> **Work instructions**: Identify, in the records below, every line where the string "More" appears, and copy each such line.

> **Provided records**:
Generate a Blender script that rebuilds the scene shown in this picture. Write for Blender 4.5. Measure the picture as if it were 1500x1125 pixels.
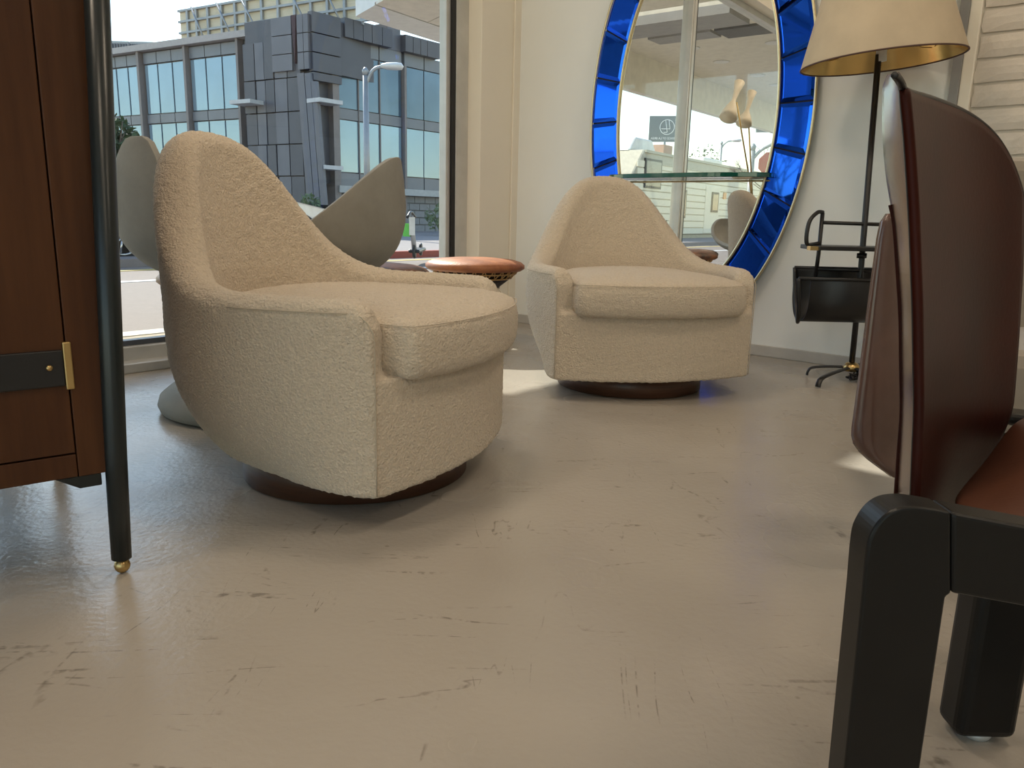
...
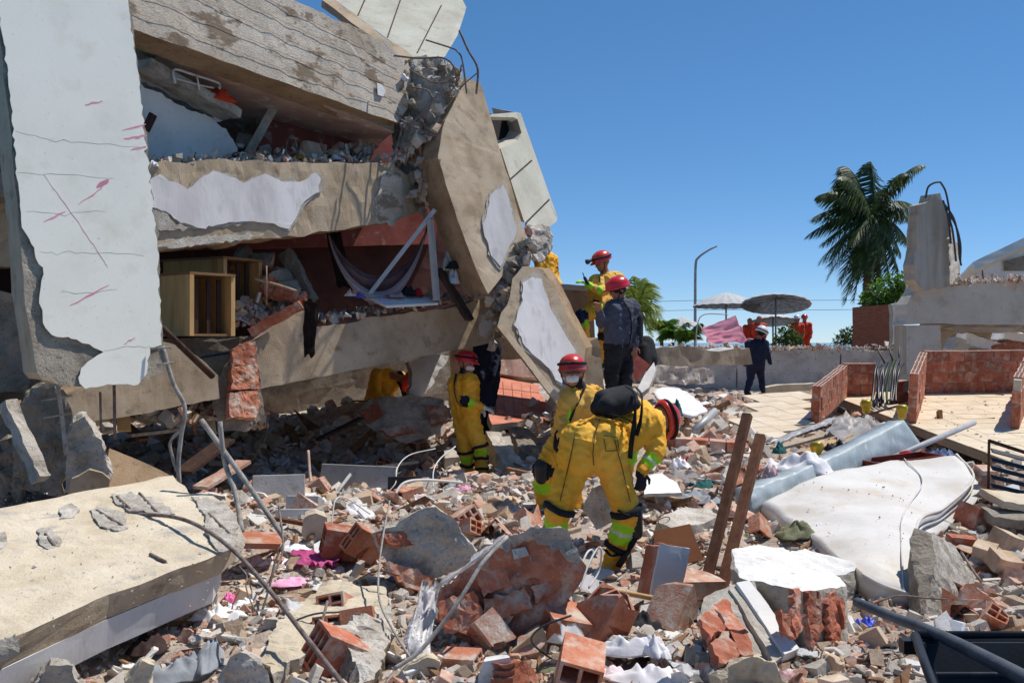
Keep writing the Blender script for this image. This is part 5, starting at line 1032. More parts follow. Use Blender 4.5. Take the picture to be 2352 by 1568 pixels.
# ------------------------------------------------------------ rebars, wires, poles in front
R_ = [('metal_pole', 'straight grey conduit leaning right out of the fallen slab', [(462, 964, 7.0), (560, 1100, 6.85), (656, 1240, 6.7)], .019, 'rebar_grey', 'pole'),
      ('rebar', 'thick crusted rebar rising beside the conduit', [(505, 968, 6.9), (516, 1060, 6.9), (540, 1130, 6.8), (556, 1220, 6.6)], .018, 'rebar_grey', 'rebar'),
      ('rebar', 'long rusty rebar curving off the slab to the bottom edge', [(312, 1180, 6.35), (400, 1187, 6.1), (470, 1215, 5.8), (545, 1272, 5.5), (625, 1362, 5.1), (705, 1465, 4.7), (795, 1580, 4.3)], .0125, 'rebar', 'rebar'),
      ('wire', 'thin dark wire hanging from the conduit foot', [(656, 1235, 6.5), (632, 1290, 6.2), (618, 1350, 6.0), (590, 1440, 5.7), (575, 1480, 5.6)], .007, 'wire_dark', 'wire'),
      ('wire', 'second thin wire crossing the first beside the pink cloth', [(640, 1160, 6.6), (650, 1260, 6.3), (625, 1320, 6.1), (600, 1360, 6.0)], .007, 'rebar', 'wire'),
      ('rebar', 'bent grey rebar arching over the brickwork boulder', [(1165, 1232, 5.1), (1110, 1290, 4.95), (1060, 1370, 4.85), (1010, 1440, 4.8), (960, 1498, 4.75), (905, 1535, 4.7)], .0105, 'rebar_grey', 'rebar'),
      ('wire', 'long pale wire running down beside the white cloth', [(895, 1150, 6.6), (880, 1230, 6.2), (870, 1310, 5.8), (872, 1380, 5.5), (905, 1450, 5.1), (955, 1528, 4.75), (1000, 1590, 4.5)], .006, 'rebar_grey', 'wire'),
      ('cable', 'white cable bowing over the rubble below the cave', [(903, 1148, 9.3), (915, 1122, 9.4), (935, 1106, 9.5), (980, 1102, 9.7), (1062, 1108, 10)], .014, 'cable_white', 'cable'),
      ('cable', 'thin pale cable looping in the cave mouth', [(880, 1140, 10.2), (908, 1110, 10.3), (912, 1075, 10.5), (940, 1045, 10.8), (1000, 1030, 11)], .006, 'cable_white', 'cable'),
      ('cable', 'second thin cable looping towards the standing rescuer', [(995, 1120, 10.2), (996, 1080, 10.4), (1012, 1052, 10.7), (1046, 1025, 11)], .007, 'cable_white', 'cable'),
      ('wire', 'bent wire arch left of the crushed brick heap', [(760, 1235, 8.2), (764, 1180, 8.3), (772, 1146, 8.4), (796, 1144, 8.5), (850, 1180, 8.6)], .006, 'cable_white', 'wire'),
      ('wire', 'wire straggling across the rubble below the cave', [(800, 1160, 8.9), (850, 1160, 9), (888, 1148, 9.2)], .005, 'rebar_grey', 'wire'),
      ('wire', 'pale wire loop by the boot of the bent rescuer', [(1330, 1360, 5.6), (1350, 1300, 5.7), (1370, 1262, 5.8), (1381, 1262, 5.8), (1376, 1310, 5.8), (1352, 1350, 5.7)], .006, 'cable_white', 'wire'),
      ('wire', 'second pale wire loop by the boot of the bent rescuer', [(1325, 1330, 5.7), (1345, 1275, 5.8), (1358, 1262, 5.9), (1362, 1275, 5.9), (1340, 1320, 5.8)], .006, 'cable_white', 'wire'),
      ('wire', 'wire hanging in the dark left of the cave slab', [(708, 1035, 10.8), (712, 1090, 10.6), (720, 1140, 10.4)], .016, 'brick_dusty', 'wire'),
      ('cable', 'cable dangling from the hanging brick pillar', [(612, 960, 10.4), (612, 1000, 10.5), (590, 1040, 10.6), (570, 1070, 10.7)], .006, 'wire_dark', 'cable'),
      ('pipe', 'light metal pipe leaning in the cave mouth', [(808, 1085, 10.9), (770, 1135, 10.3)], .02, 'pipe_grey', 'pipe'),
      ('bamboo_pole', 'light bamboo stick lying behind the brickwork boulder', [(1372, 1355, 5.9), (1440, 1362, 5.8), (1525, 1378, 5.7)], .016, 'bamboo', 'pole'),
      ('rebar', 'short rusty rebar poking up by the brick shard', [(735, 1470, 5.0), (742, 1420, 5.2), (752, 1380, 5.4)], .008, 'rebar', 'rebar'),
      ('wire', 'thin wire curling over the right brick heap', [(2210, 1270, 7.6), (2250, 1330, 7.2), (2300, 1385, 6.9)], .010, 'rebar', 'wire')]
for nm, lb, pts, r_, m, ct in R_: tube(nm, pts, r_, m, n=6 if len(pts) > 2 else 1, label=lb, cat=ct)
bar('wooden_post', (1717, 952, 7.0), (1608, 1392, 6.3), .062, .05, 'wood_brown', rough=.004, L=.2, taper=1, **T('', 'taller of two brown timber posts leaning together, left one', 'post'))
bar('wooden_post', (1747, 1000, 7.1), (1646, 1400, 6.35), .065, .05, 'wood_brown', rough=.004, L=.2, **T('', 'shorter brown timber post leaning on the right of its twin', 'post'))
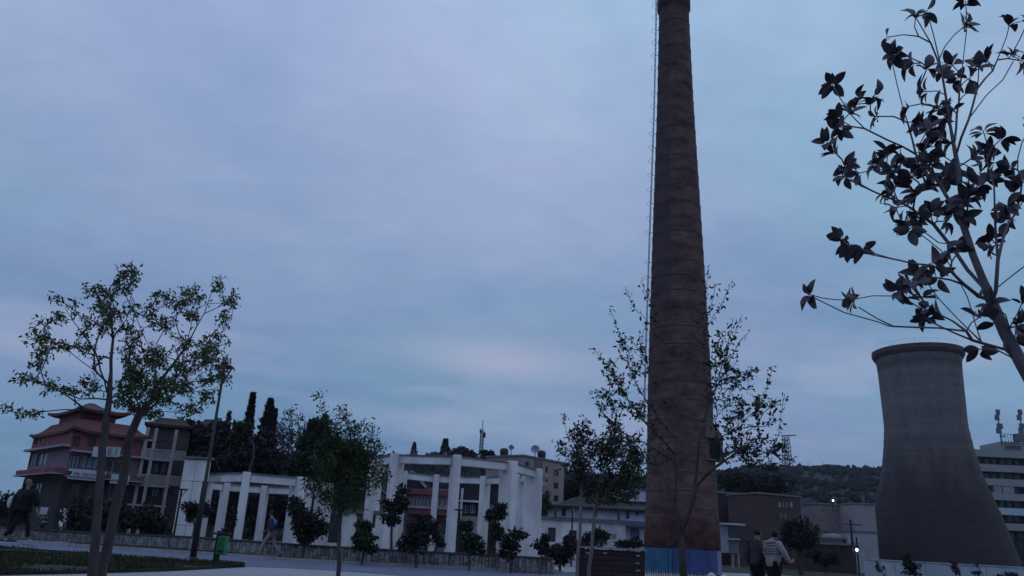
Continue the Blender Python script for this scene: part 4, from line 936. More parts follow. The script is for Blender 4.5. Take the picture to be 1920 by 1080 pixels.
==
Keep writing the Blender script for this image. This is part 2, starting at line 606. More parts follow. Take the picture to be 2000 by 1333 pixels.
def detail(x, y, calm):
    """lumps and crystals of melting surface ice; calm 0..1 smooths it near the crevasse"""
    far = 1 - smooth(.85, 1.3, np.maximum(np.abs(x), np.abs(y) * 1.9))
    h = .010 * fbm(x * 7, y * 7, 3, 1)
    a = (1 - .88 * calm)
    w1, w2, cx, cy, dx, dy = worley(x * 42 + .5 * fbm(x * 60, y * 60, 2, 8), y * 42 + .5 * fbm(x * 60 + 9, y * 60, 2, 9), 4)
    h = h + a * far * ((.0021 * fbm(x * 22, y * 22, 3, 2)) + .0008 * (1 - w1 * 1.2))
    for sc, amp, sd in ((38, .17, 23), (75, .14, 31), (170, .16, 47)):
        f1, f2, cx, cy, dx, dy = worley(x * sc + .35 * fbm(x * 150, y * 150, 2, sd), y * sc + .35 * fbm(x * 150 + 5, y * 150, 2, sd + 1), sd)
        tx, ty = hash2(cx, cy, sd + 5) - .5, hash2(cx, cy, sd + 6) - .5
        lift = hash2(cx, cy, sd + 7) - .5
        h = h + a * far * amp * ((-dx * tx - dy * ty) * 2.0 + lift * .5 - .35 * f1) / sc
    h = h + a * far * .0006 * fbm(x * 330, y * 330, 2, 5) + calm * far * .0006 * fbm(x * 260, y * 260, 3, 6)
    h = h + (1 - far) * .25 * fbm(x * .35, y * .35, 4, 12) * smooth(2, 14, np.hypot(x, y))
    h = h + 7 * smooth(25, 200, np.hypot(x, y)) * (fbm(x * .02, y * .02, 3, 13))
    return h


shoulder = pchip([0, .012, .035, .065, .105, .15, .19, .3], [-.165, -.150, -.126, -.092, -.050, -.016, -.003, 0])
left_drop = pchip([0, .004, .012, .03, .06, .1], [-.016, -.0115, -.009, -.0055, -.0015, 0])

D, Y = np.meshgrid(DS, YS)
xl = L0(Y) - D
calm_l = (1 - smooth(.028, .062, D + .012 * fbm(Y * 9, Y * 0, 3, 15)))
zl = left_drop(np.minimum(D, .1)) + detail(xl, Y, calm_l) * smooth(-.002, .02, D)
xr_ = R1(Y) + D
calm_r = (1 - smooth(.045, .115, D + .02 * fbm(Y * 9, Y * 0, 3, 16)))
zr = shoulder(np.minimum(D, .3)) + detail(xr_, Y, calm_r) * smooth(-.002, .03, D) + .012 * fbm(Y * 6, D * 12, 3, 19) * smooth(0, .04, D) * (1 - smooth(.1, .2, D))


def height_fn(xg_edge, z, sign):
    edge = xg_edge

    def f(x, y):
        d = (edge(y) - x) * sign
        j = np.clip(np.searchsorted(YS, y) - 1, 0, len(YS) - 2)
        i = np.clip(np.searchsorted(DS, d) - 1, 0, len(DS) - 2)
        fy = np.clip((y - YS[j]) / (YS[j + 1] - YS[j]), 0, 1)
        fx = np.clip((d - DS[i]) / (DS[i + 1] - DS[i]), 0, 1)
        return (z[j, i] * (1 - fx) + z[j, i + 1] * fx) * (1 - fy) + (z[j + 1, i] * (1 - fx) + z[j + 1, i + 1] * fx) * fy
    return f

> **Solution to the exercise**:
Keep writing the Blender script for this image. This is part 5, starting at line 1032. More parts follow. Use Blender 4.5. Take the picture to be 2352 by 1568 pixels.
Continue the Blender Python script for this scene: part 4, from line 936. More parts follow. The script is for Blender 4.5. Take the picture to be 1920 by 1080 pixels.
Keep writing the Blender script for this image. This is part 2, starting at line 606. More parts follow. Take the picture to be 2000 by 1333 pixels.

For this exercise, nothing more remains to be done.